Amazing post! I found it pretty enlightening. Through multiple examples of what an FRO is not / should not be, it clarifies why it's so challenging for us at ALLFED to define a resilient foods FRO.

It's because “resilient foods” is simultaneously a capability, a portfolio, and a coordination problem. Many plausible interventions sit at different TRLs, rely on different enabling infrastructures (energy, feedstocks, logistics, governance), and only become clearly “the right answer” under a specific catastrophe pathway. That makes it easy to drift into something that looks like a grantmaking program, an advocacy shop, a think tank, or a loose research network. Each valuable, but not obviously an FRO with a tight execution loop.

The post helped me see the core tension clearly: an FRO needs a crisp technical bottleneck and a credible path to direct progress, whereas resilient foods is framed at the level of “ensure humanity can eat even in the worst case scenarios” which is closer to an umbrella goal than a solvable problem statement. If the mission statement is too broad, you can’t pick a single set of milestones; if it’s too narrow, you risk optimizing for a solution that only matters in one corner case.

So the challenge isn’t that resilient foods can’t have an FRO, it’s that it probably can’t have just the one FRO for it. The right move would be to pick a wedge that is (1) catastrophe-relevant, (2) execution-heavy, (3) measurable in outputs, and (4) undersupplied by academia/industry incentives. For example: a validated, regulator-ready “minimum viable diet” ingredient pathway from industrial feedstocks; a modular process package that can be dropped into existing plants; or a supply-chain playbook with testable prototypes (not just scenarios). That kind of scope feels legible as an FRO: specific enough to build, test, and de-risk, while still clearly upstream of the broader resilient-foods portfolio. I'll keep thinking about this.

Maia's avatar

Thanks so much for sharing this! I completely agree that we need more variety of institutional forms, and I am excited to learn more about the work being done at Convergent Research.
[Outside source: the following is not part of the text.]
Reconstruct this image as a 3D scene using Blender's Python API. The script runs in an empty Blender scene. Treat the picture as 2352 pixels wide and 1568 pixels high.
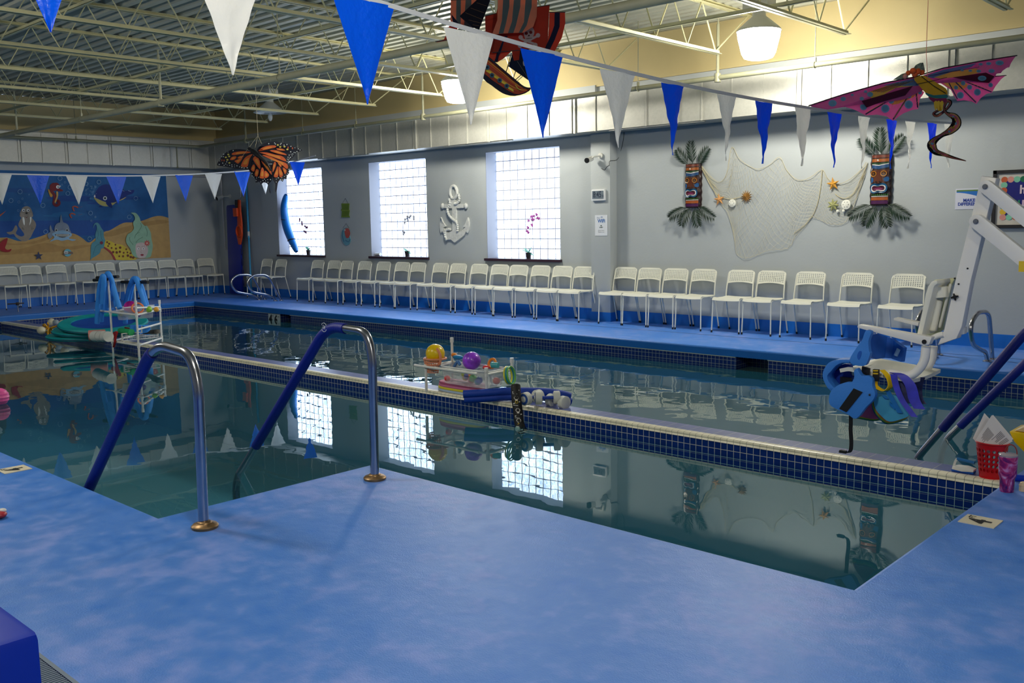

However, I am still struggling to fully understand what types of initiatives are suited for the FRO structure, specifically regarding commercial viability. Tech Labs clearly requires topics to be "economically significant", but the FRO blueprint states that it is for challenges that are "not immediately profitable". So is this model for things that will likely be profitable, but not soon, and investors are unwilling to wait that long? Or does this Tech Labs initiative not quite have the same priorities as FROs?